Group Project Assignment: Event-driven massively-multiplayer gaming platform

Ok, so we’ve now been assigned our group projects. We have roughly 3 months to complete the project, with an estimated 8 weeks coding time.

The group is:

  • Me
  • Jack
  • Jee
  • Marten
  • Sean

The “brief” for the project so far is:

Nutshell: build a massively-multiplayer game, from scratch, using a pub/sub network as a foundation. Build a simulator to study its performance and scalability.


In a massively-multiplayer interactive game, thousands of players around the internet interact in a shared, virtual environment. For this experience to be truly “immersive”, interactions between players need to be rendered accurately within a few tens of milliseconds. The goal of this project is to explore a decentralised approach to achieving this, by building on top of a “publish-subscribe” network. The pub/sub network infrastructure delivers events about the state of game agents to other agents on a “need-to-know” basis; an agent subscribes by specifying the class of events in which it is interested. Players only subscribe to events from agents whose behaviour is visible or might affect them. The objective of this project is to build the experimental infrastructure to explore performance issues in such a game, and in particular, to explore the performance issues involved in the pub/sub routing infrastructure – in fact, we aim to produce a pub/sub benchmark program. Which is also hopefully a motivating, even entertaining, game.

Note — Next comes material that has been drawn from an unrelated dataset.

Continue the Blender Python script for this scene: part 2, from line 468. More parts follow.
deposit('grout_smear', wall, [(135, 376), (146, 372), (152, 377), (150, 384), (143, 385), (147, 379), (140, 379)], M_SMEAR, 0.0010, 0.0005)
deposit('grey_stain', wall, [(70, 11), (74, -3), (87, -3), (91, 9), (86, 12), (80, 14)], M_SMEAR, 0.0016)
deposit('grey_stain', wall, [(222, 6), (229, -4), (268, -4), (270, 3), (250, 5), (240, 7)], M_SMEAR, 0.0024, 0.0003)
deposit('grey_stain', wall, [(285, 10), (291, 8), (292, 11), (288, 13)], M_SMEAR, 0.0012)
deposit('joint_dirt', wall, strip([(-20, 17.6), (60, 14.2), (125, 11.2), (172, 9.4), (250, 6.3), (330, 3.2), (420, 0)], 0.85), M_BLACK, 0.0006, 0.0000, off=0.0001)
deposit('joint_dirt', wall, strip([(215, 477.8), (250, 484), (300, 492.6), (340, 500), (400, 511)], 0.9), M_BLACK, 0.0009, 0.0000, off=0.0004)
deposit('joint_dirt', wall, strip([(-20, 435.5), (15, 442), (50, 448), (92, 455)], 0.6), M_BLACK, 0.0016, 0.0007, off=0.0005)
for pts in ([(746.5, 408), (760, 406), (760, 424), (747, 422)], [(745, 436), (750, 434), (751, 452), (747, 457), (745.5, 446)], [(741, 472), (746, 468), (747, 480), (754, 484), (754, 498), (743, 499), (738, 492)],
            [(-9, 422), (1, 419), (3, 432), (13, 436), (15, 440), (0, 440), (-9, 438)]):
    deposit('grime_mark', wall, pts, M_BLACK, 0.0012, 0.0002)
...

This project has a number of elements:

  • Client game engine (actually it would be fine to use an existing engine here, preferably open source and cross-platform.
  • World/level generator. We need to be able to generate non-trivial virtual worlds algorithmically, so that we can automatically scale the size of the game and the number of players.
  • Virtual player AI. As well as human players we need robot players, both to make the game interesting and to be able to run automatic performance tests with large numbers of simulated players.
  • Publish/subscribe message routing infrastructure. We need a simple design that can be made very very fast – but which is extensible to include game-specific event filters (such as level-of-detail [“he’s too far away to see or hit me”], or clipping [“he’s behind a wall”]).
  • Network simulator. We need to evaluate the scheme using a large network, together with robot players and servers, to study the performance of the game – to show message volume and interaction delay increases with number of players (and world size etc). I suggest an event-driven simulation harness that coordinates execution of client, broker and server code running as separate processes.

This is a big project, so our objective is to simplify as much as possible – and to structure it so there are several partially-separable parts. It has the potential to be quite a lot of fun.